[THE PROBLEM]
Starting at the top of the entries, restate word for word each line up to and including the one with "COL = S.collection".

[DATA SUPPLIED]
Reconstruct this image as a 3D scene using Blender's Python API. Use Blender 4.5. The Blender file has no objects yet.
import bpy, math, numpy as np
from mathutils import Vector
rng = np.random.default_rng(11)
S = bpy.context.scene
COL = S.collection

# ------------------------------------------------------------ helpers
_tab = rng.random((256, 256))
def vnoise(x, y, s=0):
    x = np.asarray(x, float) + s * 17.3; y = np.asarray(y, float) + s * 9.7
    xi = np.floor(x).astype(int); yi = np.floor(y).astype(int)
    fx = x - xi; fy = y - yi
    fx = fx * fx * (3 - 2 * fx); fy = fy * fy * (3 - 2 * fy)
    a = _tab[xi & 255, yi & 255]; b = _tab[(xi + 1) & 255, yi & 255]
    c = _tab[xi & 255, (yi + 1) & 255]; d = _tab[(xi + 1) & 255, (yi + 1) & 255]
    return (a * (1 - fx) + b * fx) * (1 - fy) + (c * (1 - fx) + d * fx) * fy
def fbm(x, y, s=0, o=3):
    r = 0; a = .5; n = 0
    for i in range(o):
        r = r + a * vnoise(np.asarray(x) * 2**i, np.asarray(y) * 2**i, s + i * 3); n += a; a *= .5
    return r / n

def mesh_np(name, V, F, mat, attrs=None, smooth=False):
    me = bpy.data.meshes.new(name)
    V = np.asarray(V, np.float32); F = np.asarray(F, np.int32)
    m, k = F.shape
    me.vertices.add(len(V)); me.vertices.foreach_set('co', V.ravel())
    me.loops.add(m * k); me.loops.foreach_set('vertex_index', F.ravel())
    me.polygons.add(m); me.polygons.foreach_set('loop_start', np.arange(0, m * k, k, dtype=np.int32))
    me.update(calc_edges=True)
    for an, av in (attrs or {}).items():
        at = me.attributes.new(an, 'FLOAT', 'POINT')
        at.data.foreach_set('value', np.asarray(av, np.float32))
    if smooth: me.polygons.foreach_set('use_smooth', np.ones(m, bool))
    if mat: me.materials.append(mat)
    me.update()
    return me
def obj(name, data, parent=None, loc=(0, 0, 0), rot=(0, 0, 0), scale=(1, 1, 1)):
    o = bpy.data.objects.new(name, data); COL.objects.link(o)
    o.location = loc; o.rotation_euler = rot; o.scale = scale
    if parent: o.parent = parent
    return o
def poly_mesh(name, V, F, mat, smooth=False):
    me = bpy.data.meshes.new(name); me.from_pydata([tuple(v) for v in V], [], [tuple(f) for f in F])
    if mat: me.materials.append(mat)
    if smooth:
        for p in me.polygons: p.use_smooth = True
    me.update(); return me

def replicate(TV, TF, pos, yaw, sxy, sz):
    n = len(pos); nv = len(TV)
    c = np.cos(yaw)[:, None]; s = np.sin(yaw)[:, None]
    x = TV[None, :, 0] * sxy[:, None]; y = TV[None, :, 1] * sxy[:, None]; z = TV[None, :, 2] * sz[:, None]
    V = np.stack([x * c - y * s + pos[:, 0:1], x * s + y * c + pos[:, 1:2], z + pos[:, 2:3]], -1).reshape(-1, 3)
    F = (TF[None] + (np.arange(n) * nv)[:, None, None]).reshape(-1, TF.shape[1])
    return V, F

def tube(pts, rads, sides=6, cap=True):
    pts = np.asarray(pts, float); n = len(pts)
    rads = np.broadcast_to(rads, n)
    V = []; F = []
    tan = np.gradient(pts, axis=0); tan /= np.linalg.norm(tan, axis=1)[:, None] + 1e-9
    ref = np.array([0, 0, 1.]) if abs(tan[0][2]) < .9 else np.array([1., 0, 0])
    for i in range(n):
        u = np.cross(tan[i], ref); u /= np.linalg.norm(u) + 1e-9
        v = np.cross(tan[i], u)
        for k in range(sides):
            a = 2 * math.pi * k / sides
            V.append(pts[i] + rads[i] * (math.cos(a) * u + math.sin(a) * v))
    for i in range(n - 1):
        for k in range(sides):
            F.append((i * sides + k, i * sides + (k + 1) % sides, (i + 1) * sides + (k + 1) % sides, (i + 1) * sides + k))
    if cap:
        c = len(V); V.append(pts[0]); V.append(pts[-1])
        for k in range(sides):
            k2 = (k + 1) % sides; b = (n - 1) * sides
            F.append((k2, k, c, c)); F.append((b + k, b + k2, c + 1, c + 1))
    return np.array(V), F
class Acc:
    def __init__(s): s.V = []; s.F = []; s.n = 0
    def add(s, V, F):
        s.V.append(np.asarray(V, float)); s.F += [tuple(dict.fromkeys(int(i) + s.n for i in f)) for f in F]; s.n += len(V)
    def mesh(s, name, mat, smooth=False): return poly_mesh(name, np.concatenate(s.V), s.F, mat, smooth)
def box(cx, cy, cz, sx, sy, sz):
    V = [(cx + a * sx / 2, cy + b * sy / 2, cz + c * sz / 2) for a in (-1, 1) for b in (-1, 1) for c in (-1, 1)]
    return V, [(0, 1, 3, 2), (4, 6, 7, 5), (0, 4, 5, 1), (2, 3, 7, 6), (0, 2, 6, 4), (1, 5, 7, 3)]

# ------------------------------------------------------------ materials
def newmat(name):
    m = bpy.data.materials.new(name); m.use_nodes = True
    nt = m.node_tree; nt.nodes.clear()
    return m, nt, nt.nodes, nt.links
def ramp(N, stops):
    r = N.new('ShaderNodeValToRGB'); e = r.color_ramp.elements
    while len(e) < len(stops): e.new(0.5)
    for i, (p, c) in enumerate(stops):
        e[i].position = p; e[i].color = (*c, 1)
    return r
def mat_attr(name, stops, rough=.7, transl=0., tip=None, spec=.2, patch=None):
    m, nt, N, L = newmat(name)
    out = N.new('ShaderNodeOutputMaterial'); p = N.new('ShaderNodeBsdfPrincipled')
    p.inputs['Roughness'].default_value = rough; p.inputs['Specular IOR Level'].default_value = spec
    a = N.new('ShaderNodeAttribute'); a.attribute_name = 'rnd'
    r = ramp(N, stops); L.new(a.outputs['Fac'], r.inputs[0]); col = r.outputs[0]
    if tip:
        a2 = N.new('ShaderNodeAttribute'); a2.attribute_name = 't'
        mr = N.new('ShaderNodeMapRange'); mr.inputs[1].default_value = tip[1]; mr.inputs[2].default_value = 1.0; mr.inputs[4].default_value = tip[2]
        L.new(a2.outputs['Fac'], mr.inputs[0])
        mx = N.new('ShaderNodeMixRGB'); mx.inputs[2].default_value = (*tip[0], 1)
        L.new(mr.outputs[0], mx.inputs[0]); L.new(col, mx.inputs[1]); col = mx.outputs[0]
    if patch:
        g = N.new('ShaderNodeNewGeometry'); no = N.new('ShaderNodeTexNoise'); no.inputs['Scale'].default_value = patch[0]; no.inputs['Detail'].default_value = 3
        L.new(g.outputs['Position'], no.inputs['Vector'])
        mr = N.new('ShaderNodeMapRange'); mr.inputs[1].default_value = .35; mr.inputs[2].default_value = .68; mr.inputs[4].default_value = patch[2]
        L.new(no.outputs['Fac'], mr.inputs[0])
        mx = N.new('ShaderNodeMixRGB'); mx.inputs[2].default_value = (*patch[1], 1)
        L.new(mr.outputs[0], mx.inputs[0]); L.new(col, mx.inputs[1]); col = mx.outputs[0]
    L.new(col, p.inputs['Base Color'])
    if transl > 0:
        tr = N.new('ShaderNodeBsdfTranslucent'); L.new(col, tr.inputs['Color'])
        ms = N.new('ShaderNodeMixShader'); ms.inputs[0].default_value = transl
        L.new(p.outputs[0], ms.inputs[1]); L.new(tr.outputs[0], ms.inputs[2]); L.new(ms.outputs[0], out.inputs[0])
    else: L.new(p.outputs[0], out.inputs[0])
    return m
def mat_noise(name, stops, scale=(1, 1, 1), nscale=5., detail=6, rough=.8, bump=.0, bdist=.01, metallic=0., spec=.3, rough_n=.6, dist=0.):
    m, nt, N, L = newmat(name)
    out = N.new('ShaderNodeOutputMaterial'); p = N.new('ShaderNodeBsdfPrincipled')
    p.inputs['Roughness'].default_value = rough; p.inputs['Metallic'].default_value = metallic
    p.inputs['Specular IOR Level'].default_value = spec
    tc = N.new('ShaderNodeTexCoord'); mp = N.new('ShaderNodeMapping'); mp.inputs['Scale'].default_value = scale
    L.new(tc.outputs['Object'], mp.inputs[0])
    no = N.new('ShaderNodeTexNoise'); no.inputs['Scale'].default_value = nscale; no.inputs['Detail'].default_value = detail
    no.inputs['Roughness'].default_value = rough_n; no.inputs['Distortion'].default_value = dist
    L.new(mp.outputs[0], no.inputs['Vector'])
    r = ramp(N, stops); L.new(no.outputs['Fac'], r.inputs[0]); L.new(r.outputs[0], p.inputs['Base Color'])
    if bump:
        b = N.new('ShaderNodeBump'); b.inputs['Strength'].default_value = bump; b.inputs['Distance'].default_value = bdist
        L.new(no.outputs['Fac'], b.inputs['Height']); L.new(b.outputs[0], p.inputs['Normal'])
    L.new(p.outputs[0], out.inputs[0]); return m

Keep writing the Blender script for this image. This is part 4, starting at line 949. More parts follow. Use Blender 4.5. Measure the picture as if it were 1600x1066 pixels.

[ANSWER TO THIS TASK]
Reconstruct this image as a 3D scene using Blender's Python API. Use Blender 4.5. The Blender file has no objects yet.
import bpy, math, numpy as np
from mathutils import Vector
rng = np.random.default_rng(11)
S = bpy.context.scene
COL = S.collection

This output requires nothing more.